The magnificent words which Malachi used therefore describe the Lord Jesus Christ and his servants who proclaim the truth of God. They are, perhaps, the most wonderful description in the Bible of the preacher of God's good news, even though they are found in the Old Testament. John Bunyan seemed to think so. In Interpreter's house, Christian was shown a portrait of a serious man who 'had eyes lifted up to heaven, the best of books in his hand, the law of truth was written upon his lips, the world was behind his back. [He] stood as if he pleaded with men and a crown of gold did hang over his head.'
Why did God validate in the fifth century BC what men had violated? Surely it was because the Messiah was to come, the first Christian millennium to dawn. Even with the visible church in appalling decline at that time, the Messiah had been announced and he himself had promised to come. And he did! The coming of the Lord Jesus Christ, as God's faithful witness to the Jews, was proof that the covenant with Levi had been validated.

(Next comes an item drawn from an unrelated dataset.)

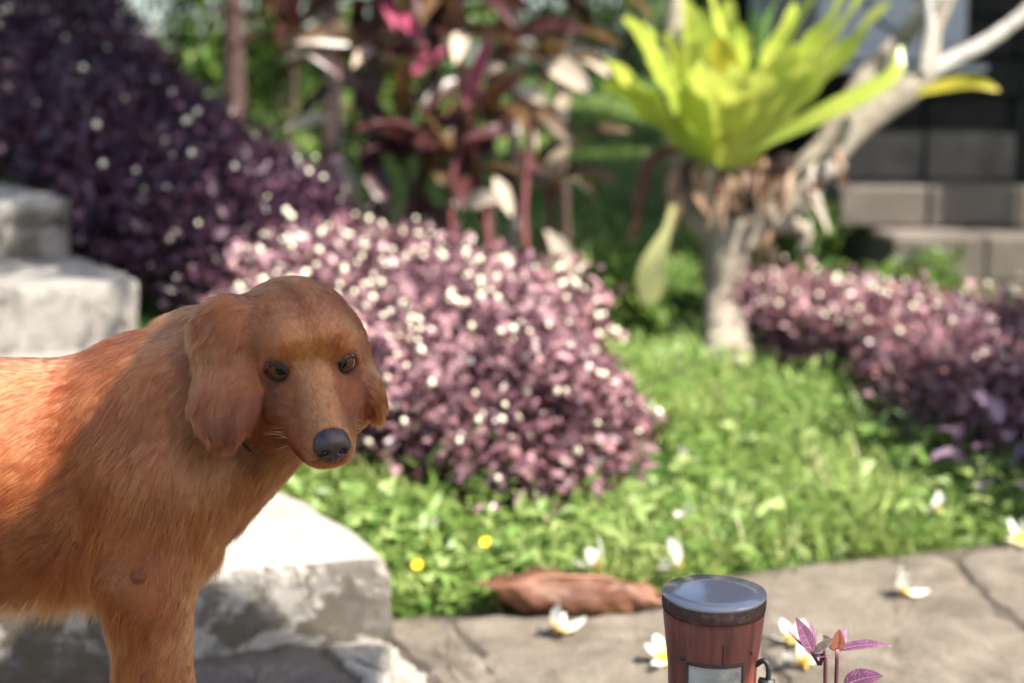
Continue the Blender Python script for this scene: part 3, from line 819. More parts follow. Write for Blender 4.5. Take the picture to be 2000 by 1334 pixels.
tips = [(1215, 60, -.05), (1175, 150, -.15), (1170, 195, -.10), (1245, 65, .15), (1330, 15, .0), (1365, 40, -.2), (1405, 95, -.25), (1445, 65, -.1), (1470, 90, .2), (1525, -10, .05), (1560, 30, -.12), (1610, 60, .15),
        (1640, 40, -.1), (1665, -5, .1), (1690, 15, -.05), (1735, 35, .0), (1590, 150, -.3), (1500, 160, -.35), (1440, 160, -.4), (1370, 150, -.35), (1300, 190, -.3), (1260, 130, -.2), (1650, 130, -.25), (1700, 90, -.12), (1480, 40, .25), (1420, 20, .2), (1290, 90, .1), (1560, 110, -.28), (1345, 100, -.3), (1385, -10, .1), (1595, -5, .15)]
for k, (px, py, dt) in enumerate(tips):
    tip = at(px, py, TT - .1 + dt) - FC; rr_ = random.Random(k)
    base = np.array([tip[0] * .16, tip[1] * .16 - .01, -0.02]); L = np.linalg.norm(tip - base) * 1.06
    d = nrm(tip - base + np.array([0, 0, .10])); outw = nrm(np.array([tip[0], tip[1] * .8 - .12, 0.05]))
    mat = MAT_FROND_GREEN if k in (9, 11, 24) else MAT_FROND_YELLOW if k in (6,) else MAT_FROND
    V, F = strap(base, d, L, rr_.uniform(.10, .145), 0.14, -outw, 14, lambda t: min(1, .22 + 1.3 * t) * math.sqrt(max(.02, 1 - (max(0, t - .62) / .385) ** 2)), 0.16, 0.011, rr_.uniform(-.35, .35), k)
    fr_ = obj('frond', mesh_data('frond', V, F, mat), fern)
# one low yellow frond to the right, one pale frond hanging below, brown dead ones
def hang(name, marks, W, mat, lab=None, seed=0, prof=None, parent=fern, org=FC):
    p = spline([at(*m) for m in marks], 12) - org; V, F = [], []; tn = nrm(np.gradient(p, axis=0)); rr_ = random.Random(seed)
    view = nrm(CAM - (p + org)); ph = rr_.uniform(0, 6)
    for i in range(12):
        t = i / 11; w = W * (prof(t) if prof else math.sin(math.pi * (0.05 + .93 * t)) ** .6)
        v_ = nrm(view[i] + 0.5 * np.array([math.sin(ph), 0, math.cos(ph)])); sd = nrm(np.cross(tn[i], v_)); nn = np.cross(sd, tn[i])
        V += [p[i] - sd * w * .5 + nn * w * .15 * math.sin(t * 9 + ph), p[i] - nn * w * .1, p[i] + sd * w * .5 + nn * w * .15 * math.sin(t * 7 + ph)]
    for i in range(11):
        for c in (0, 1): F.append((i * 3 + c, i * 3 + c + 1, i * 3 + c + 4, i * 3 + c + 3))
    o = obj(name, mesh_data(name, V, F, mat), parent)
    if lab: o['label'] = lab
    return o
hang('frond', [(1440, 300, TT - .2), (1620, 215, TT - .25), (1740, 150, TT - .2), (1760, 92, TT - .15)], .06, MAT_FROND, seed=3)
hang('frond', [(1790, 180, TT - .12), (1850, 165, TT - .13), (1905, 160, TT - .14), (1952, 176, TT - .15)], .045, MAT_FROND_YELLOW, 'single yellow frond tip past the right branch', 4)
hang('old_frond', [(1315, 400, TT - .2), (1300, 455, TT - .22), (1275, 520, TT - .22), (1265, 592, TT - .2)], .105, MAT_PALELEAF, 'pale limp frond hanging below the rosette', 5, lambda t: (.22 + .9 * max(0, t - .25) * 1.5) * (1 if t < .8 else 1 - (t - .8) * 3))
hang('old_frond', [(1330, 290, TT - .15), (1275, 310, TT - .2), (1250, 385, TT - .2), (1228, 478, TT - .2)], .05, MAT_BROWNLEAF, 'withered brown frond hanging left of the fork', 6)
for k in range(26):
    r2 = random.Random(200 + k); px = r2.uniform(1305, 1560); py = r2.uniform(300, 345) + max(0, (px - 1500) * .3)
    hang('old_frond', [(px, py, TT - .13), (px + r2.uniform(-14, 10), py + 40, TT - .17), (px + r2.uniform(-26, 16), py + r2.uniform(70, 130), TT - .16)], r2.uniform(.018, .042), (MAT_DRY, MAT_BROWNLEAF, MAT_DRY)[k % 3], None, 300 + k)
for k in range(9):
    r2 = random.Random(900 + k); px = r2.uniform(1500, 1640); py = 470 - (px - 1480) * 1.15 + r2.uniform(-25, 25)
    hang('old_frond', [(px, py, TT - .10), (px + r2.uniform(-18, 22), py + r2.uniform(15, 40), TT - .14), (px + r2.uniform(-35, 25), py + r2.uniform(45, 100), TT - .13)], r2.uniform(.014, .034), (MAT_DRY, MAT_TI_DRY, MAT_BROWNLEAF)[k % 3], None, 950 + k)
# root ball
bl = Blob(); bl.ell(at(1420, 340, TT), (.145, .11, .075), .03); bl.ell(at(1425, 385, TT), (.105, .095, .07), .03); bl.ell(at(1540, 330, TT), (.06, .06, .05), .03)
lo = at(1420, 360, TT) - .24; ax3 = [np.arange(lo[i], lo[i] + .5, .012) for i in range(3)]
V, Q = surface_nets(bl.field(*ax3), *ax3)
V = V + np.stack([np.sin(V @ rng.normal(size=3) * 90) for _ in range(3)], -1) * .009
obj('root_ball', quads_mesh('root_ball', V - FC, Q, bark_mat('fern_root_fibre', (0.010, 0.007, 0.005), (0.055, 0.036, 0.025), 30)), fern)

# ================================================================== ti plants (red cordylines)
def ti_leaf_mat(name, stops, tr=.3): return leaf_mat(name, stops, 0.36, tr, 0.5, None, 5)
MAT_TI = [ti_leaf_mat('ti_leaf_maroon', [(0.05, (0.026, 0.010, 0.011)), (0.6, (0.065, 0.022, 0.024)), (0.95, (0.13, 0.045, 0.045))]),
          ti_leaf_mat('ti_leaf_pink', [(0.05, (0.20, 0.028, 0.075)), (0.6, (0.42, 0.085, 0.16)), (0.95, (0.60, 0.22, 0.30))], .4),
          ti_leaf_mat('ti_leaf_bronze', [(0.05, (0.045, 0.030, 0.012)), (0.6, (0.10, 0.055, 0.022)), (0.95, (0.20, 0.10, 0.05))]),
          ti_leaf_mat('ti_leaf_dry_pale', [(0.05, (0.42, 0.33, 0.26)), (0.6, (0.58, 0.48, 0.38)), (0.95, (0.66, 0.58, 0.46))], .3)]
MAT_CANE = [bark_mat('ti_cane_dark', (0.045, 0.026, 0.024), (0.12, 0.075, 0.065), 22), bark_mat('ti_cane_pink', (0.11, 0.030, 0.038), (0.26, 0.09, 0.10), 22), bark_mat('ti_cane_grey', (0.20, 0.17, 0.15), (0.42, 0.37, 0.33), 22)]
TIG = 'red-leaved ti plants behind the hedge'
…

Equally, the raising up of a long line of preachers of that same truth in the two millennia of the church's history, and often against the background of the church's apostasy and the defection of her ministry, prove the same thing. This is the story of the last two hundred years or so, and there are men who uphold truth in a day of apostasy, ignorance and paganism. The covenant with Levi has not been destroyed. May we not therefore hope in God that the messenger of the covenant will come to his temple again? That was the assurance that the martyr Thomas (Little) Bilney was given in answer to his prayer that God would come to the assistance of the church. He rose from prayer with the exclamation: “A new time is beginning. The Christian assembly is about to be renewed… Someone is coming unto us, I see him, I hear him – it is Jesus Christ… He is the king, and it is He who will call the true ministers commissioned to evangelize His people.”